Mary Lou McDonald says Sinn Féin will provide robust opposition to the new coalition government.
She was nominated as Taoiseach by Donegal TD Pearse Doherty, but Fianna Fáil's Martin exceeded the quota on the first count, winning the support of 93 deputies.
She said: "Today's marriage of convenience is born of necessity, not ambition -- to buy time, to keep others out, to keep others in their place. For the political establishment it's their way or no way.
"I have to tell them that you will no longer get it all your own way, and that day is all over."
Deputy McDonald said Sinn Féin's surge in the February general election proved there was an appetite for change, and a mandate for her party to deliver it.
She observed: "Faced with the prospect of losing their grip on power, Fianna Fáil and Fine Gael have circled the wagons. They excluded Sinn Féin and the voices of more than half a million people from government talks."
She said the Programme for Government agreed between the three parties had "dodged" the key issues of the general election campaign -- and that her party would scrutinise the coalition on them.
The Sinn Féin leader told deputies: "Fairness, equality, decency -- these are the things that will shape Sinn Féin's determination to shape the most effective opposition ever seen in this state."
"No longer is the dream of the the idealistic few. It is now the achievable goal of the many. It's an ambition shared by people from all walks of life, and change pulses through the veins of our nation, fueled by positivity, by hope, and the promise of a better tomorrow."

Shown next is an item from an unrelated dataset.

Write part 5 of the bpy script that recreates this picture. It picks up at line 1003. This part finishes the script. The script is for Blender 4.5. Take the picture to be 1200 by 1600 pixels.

Galway West's Mairead Farrell seconded Deputy McDonald, warning: "The Greens are repeating the same mistake they made 13 years ago.
"For the political establishment it is their way or no way. The price of having Fianna Fáil and Fine Gael together in Government is too high.
"This wasn't a protest vote. This was a vote driven by kindness, by good will, by compassion, and rooted in common sense."
Opposition ranks
The alliance between Fianna Fáil, Fine Gael and the Green Party leaves Sinn Féin the largest party by far on the opposition benches.
With 37 seats, Sinn Féin has six times the number of seats of the next largest opposition groups, Labour and the Social Democrats, who have six seats each.
Mary Lou McDonald is the first Sinn Féin president to become leader of the opposition since Éamon de Valera spoke against the Anglo-Irish Treaty in 1922.
A group needs five members or more for speaking rights, which means Solidarity-People Before Profit and three separate groups of independent TDs will also have parliamentary speaking rights.